» **Exercise directions**
Restate the whole listing exactly.

» **Information supplied**
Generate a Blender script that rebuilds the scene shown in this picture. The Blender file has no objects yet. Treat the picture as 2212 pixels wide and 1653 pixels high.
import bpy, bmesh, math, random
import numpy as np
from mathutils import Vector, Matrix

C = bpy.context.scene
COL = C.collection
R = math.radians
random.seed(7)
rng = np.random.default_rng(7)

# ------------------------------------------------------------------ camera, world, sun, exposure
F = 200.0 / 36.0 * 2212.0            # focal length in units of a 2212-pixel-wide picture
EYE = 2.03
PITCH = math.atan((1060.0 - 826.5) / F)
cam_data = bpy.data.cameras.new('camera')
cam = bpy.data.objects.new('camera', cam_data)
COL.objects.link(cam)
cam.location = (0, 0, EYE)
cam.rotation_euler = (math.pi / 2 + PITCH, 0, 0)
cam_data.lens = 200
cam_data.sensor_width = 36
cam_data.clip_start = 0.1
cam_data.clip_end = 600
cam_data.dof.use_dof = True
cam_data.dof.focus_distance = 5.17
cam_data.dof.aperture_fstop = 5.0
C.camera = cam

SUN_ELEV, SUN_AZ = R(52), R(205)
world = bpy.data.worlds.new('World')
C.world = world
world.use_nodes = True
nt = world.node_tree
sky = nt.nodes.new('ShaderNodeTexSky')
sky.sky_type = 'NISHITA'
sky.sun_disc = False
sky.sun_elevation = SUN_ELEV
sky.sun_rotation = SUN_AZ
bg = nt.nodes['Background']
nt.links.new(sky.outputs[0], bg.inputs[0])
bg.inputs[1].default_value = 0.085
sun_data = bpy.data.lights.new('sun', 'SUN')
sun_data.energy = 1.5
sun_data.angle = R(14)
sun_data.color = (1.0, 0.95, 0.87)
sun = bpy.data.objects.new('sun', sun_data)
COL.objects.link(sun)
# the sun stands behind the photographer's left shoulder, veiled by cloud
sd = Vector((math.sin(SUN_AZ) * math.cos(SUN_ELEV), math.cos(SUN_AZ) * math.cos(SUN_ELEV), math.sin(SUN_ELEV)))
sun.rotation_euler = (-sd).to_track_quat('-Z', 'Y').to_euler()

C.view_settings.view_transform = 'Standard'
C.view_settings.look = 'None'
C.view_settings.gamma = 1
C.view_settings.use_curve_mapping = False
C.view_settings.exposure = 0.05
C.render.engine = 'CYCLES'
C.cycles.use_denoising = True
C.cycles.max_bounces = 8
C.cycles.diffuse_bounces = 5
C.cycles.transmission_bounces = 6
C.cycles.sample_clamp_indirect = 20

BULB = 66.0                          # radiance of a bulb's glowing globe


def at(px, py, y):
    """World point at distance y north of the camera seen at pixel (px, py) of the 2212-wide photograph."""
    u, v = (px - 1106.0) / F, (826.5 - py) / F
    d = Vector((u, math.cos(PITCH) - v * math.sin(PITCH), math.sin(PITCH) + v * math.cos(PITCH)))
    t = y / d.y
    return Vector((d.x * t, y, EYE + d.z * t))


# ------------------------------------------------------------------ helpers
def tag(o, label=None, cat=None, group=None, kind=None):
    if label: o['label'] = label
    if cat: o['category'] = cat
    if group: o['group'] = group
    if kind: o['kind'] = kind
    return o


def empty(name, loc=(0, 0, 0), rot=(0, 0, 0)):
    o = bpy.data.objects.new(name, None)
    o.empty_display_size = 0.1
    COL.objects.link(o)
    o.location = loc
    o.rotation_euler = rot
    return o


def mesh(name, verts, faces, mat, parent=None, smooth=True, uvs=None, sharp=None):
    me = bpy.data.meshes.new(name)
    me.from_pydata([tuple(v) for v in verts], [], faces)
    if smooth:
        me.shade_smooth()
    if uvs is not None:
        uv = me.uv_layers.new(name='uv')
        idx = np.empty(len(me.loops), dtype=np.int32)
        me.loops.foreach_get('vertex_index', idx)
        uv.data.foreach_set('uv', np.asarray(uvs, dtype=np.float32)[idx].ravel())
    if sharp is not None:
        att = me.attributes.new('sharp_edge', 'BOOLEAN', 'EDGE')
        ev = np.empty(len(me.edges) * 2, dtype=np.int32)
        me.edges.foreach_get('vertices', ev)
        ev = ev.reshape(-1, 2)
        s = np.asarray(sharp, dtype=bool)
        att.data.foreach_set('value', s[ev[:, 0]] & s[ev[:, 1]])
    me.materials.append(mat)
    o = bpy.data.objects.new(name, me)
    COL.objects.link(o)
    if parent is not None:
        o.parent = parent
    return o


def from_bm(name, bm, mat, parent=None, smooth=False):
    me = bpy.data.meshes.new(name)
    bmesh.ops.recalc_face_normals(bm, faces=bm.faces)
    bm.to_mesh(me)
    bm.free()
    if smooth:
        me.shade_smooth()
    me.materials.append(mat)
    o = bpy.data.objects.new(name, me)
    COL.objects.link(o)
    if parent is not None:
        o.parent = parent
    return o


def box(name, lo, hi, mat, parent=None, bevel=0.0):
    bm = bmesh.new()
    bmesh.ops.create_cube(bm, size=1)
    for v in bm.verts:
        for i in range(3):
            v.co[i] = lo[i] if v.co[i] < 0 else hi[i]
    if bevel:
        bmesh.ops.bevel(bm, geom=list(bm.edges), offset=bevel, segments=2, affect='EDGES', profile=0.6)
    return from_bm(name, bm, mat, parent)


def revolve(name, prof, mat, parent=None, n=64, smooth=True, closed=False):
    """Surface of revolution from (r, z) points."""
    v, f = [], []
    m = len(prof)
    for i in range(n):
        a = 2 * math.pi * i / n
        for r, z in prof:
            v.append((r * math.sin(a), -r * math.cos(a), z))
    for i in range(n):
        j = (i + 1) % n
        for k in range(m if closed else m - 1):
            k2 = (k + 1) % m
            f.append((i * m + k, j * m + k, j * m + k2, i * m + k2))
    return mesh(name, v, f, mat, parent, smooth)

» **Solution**
Generate a Blender script that rebuilds the scene shown in this picture. The Blender file has no objects yet. Treat the picture as 2212 pixels wide and 1653 pixels high.
import bpy, bmesh, math, random
import numpy as np
from mathutils import Vector, Matrix

C = bpy.context.scene
COL = C.collection
R = math.radians
random.seed(7)
rng = np.random.default_rng(7)

# ------------------------------------------------------------------ camera, world, sun, exposure
F = 200.0 / 36.0 * 2212.0            # focal length in units of a 2212-pixel-wide picture
EYE = 2.03
PITCH = math.atan((1060.0 - 826.5) / F)
cam_data = bpy.data.cameras.new('camera')
cam = bpy.data.objects.new('camera', cam_data)
COL.objects.link(cam)
cam.location = (0, 0, EYE)
cam.rotation_euler = (math.pi / 2 + PITCH, 0, 0)
cam_data.lens = 200
cam_data.sensor_width = 36
cam_data.clip_start = 0.1
cam_data.clip_end = 600
cam_data.dof.use_dof = True
cam_data.dof.focus_distance = 5.17
cam_data.dof.aperture_fstop = 5.0
C.camera = cam

SUN_ELEV, SUN_AZ = R(52), R(205)
world = bpy.data.worlds.new('World')
C.world = world
world.use_nodes = True
nt = world.node_tree
sky = nt.nodes.new('ShaderNodeTexSky')
sky.sky_type = 'NISHITA'
sky.sun_disc = False
sky.sun_elevation = SUN_ELEV
sky.sun_rotation = SUN_AZ
bg = nt.nodes['Background']
nt.links.new(sky.outputs[0], bg.inputs[0])
bg.inputs[1].default_value = 0.085
sun_data = bpy.data.lights.new('sun', 'SUN')
sun_data.energy = 1.5
sun_data.angle = R(14)
sun_data.color = (1.0, 0.95, 0.87)
sun = bpy.data.objects.new('sun', sun_data)
COL.objects.link(sun)
# the sun stands behind the photographer's left shoulder, veiled by cloud
sd = Vector((math.sin(SUN_AZ) * math.cos(SUN_ELEV), math.cos(SUN_AZ) * math.cos(SUN_ELEV), math.sin(SUN_ELEV)))
sun.rotation_euler = (-sd).to_track_quat('-Z', 'Y').to_euler()

C.view_settings.view_transform = 'Standard'
C.view_settings.look = 'None'
C.view_settings.gamma = 1
C.view_settings.use_curve_mapping = False
C.view_settings.exposure = 0.05
C.render.engine = 'CYCLES'
C.cycles.use_denoising = True
C.cycles.max_bounces = 8
C.cycles.diffuse_bounces = 5
C.cycles.transmission_bounces = 6
C.cycles.sample_clamp_indirect = 20

BULB = 66.0                          # radiance of a bulb's glowing globe


def at(px, py, y):
    """World point at distance y north of the camera seen at pixel (px, py) of the 2212-wide photograph."""
    u, v = (px - 1106.0) / F, (826.5 - py) / F
    d = Vector((u, math.cos(PITCH) - v * math.sin(PITCH), math.sin(PITCH) + v * math.cos(PITCH)))
    t = y / d.y
    return Vector((d.x * t, y, EYE + d.z * t))


# ------------------------------------------------------------------ helpers
def tag(o, label=None, cat=None, group=None, kind=None):
    if label: o['label'] = label
    if cat: o['category'] = cat
    if group: o['group'] = group
    if kind: o['kind'] = kind
    return o


def empty(name, loc=(0, 0, 0), rot=(0, 0, 0)):
    o = bpy.data.objects.new(name, None)
    o.empty_display_size = 0.1
    COL.objects.link(o)
    o.location = loc
    o.rotation_euler = rot
    return o


def mesh(name, verts, faces, mat, parent=None, smooth=True, uvs=None, sharp=None):
    me = bpy.data.meshes.new(name)
    me.from_pydata([tuple(v) for v in verts], [], faces)
    if smooth:
        me.shade_smooth()
    if uvs is not None:
        uv = me.uv_layers.new(name='uv')
        idx = np.empty(len(me.loops), dtype=np.int32)
        me.loops.foreach_get('vertex_index', idx)
        uv.data.foreach_set('uv', np.asarray(uvs, dtype=np.float32)[idx].ravel())
    if sharp is not None:
        att = me.attributes.new('sharp_edge', 'BOOLEAN', 'EDGE')
        ev = np.empty(len(me.edges) * 2, dtype=np.int32)
        me.edges.foreach_get('vertices', ev)
        ev = ev.reshape(-1, 2)
        s = np.asarray(sharp, dtype=bool)
        att.data.foreach_set('value', s[ev[:, 0]] & s[ev[:, 1]])
    me.materials.append(mat)
    o = bpy.data.objects.new(name, me)
    COL.objects.link(o)
    if parent is not None:
        o.parent = parent
    return o


def from_bm(name, bm, mat, parent=None, smooth=False):
    me = bpy.data.meshes.new(name)
    bmesh.ops.recalc_face_normals(bm, faces=bm.faces)
    bm.to_mesh(me)
    bm.free()
    if smooth:
        me.shade_smooth()
    me.materials.append(mat)
    o = bpy.data.objects.new(name, me)
    COL.objects.link(o)
    if parent is not None:
        o.parent = parent
    return o


def box(name, lo, hi, mat, parent=None, bevel=0.0):
    bm = bmesh.new()
    bmesh.ops.create_cube(bm, size=1)
    for v in bm.verts:
        for i in range(3):
            v.co[i] = lo[i] if v.co[i] < 0 else hi[i]
    if bevel:
        bmesh.ops.bevel(bm, geom=list(bm.edges), offset=bevel, segments=2, affect='EDGES', profile=0.6)
    return from_bm(name, bm, mat, parent)


def revolve(name, prof, mat, parent=None, n=64, smooth=True, closed=False):
    """Surface of revolution from (r, z) points."""
    v, f = [], []
    m = len(prof)
    for i in range(n):
        a = 2 * math.pi * i / n
        for r, z in prof:
            v.append((r * math.sin(a), -r * math.cos(a), z))
    for i in range(n):
        j = (i + 1) % n
        for k in range(m if closed else m - 1):
            k2 = (k + 1) % m
            f.append((i * m + k, j * m + k, j * m + k2, i * m + k2))
    return mesh(name, v, f, mat, parent, smooth)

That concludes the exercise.